Hello June. What do you mean by "service account"?


June Boston commented Oct 21 '15, 8:03 p.m.

An account in your LDAP, or Tomcat registry or whatever you use, that isn't actually a person but instead is used by scripts or other processes, and has a big long complex password.  For example, the common reporting service account "rptuser" isn't logged into by any human, just other programs; I see one of these in most environments.  "Service account" isn't a CLM term, just a description; you would implement it as a normal account, making it a Jazz User (or a Jazz Admin if you need to).

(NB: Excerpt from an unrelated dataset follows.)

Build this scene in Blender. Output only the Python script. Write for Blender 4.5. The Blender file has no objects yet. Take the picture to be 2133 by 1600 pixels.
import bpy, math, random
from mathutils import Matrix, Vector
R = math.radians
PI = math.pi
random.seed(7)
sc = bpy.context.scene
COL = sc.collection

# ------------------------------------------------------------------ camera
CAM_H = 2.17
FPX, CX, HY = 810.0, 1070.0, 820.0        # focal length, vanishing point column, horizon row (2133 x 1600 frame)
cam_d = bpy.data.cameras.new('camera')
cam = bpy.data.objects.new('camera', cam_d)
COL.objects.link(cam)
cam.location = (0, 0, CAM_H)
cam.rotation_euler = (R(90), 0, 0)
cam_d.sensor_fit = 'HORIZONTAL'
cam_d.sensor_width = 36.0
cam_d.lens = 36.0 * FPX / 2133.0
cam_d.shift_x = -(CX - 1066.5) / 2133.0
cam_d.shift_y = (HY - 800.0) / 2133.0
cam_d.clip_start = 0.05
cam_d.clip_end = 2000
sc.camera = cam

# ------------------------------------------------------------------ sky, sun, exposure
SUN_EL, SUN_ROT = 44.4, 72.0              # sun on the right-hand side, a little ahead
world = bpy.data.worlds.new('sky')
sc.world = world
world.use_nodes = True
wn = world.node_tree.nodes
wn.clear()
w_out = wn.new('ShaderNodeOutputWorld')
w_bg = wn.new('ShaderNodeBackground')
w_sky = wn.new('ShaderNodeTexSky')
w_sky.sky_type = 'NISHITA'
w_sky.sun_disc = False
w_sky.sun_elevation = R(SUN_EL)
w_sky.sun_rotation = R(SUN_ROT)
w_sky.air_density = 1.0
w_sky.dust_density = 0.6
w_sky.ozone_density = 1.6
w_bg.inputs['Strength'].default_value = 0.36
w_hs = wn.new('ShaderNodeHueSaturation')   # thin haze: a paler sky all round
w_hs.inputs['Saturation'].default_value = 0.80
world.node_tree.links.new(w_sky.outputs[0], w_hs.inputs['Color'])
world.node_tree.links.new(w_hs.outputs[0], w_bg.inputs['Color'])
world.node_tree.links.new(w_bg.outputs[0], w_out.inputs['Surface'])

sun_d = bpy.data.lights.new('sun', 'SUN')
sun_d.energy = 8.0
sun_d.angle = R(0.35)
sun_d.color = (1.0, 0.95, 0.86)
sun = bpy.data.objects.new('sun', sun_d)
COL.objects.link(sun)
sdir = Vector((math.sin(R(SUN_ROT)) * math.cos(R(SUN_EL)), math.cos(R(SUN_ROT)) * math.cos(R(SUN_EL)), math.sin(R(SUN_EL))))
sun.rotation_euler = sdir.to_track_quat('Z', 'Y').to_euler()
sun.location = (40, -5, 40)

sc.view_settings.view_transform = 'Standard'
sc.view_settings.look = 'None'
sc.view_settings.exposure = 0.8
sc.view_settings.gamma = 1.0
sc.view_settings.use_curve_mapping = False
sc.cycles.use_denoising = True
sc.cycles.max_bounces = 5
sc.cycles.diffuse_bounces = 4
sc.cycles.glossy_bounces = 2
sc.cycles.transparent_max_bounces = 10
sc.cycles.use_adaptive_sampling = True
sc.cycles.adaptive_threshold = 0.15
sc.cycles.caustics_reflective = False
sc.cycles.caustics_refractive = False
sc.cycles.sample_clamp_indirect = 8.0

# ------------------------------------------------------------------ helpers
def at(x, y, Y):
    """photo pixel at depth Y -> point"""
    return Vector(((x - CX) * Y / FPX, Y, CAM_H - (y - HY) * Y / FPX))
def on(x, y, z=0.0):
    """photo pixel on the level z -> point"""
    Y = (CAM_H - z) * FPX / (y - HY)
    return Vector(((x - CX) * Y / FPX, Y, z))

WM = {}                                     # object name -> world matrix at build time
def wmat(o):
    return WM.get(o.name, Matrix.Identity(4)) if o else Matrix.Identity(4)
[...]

In the example of this script: because only the user who locked a file can unlock a file, if the service account the script uses does all the locking/unlocking then your users won't be able to unlock the files, only the script account would (which it will do automatically after the validation).  The script's service account would need to be a member of the project and have a role that allows it to lock/unlock files, of course.  If you made it a Jazz Admin, it could probably work without being added to the project, and it could unlock files that your users lock.


Francisco Rodriguez commented Oct 21 '15, 8:12 p.m.

 Okay, I now understand. So, do you have any idea of how to trigger the script when the user edits the file?


June Boston commented Oct 21 '15, 8:20 p.m.

When you say edit, do you expect the users to probably have all files in their sandbox and only edit one of them?  If so... I'm not sure how to do that with Eclipse, though I'm sure it is possible.  Perhaps you could wait for the RTC event of a file being checked in from a sandbox to a workspace, and if that file wasn't previously locked you do so.

There are a lot of weird technical/business decisions relating to your needs and process you will have to make, and I haven't written extensions for source control behavior since CLM 3 so I don't think I could get more detailed on how to implement it.  This is just my theory on how to make CLM do what you need it to do, as extensions are useful to fill the gaps in CLM capabilities.